11 abril, 2006

Me gustaría hablar de cómo el cognitivismo clásico ha quedado en entredicho desde el momento en que la neurociencia ha postulado que nuestros sentidos captan las señales del exterior no de forma sincrónica sino con un ligero retraso -de forma que vivimos constantemente en el pasado, es un dato asombroso que me tiene anonadado, no paro de darle vueltas al hecho de que nunca podremos conjugar presente y realidad en nuestras vidas- pero para comunicarme con el resto debo plegarme a emitir un pronóstico sobre el resultado de la final copera o a la idoneidad de la primavera para captar tridimensionalmente los encantos mamarios. O voy a una boda en la que los novios regalan un CD en el que Céline Dion es quien emite las notas de más bajo contenido en glucosa y la gente va comentando las maravillas de esa selección.

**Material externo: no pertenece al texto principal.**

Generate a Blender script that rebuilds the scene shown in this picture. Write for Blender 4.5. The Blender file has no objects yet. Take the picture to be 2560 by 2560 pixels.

Fue Kant quien comentó en "Crítica de la razón pura" que al ser humano le falta la teoría más acuciante sobre su condición, a saber, por qué se empecina en plantearse preguntas que no tienen respuesta posible, de forma que no me interrogaré sobre el motivo de que ocurran este tipo de cosas. Pero, contra la sospecha general, sí dejaré claro que uno no es menos feliz por tener la tentación de planteárselo.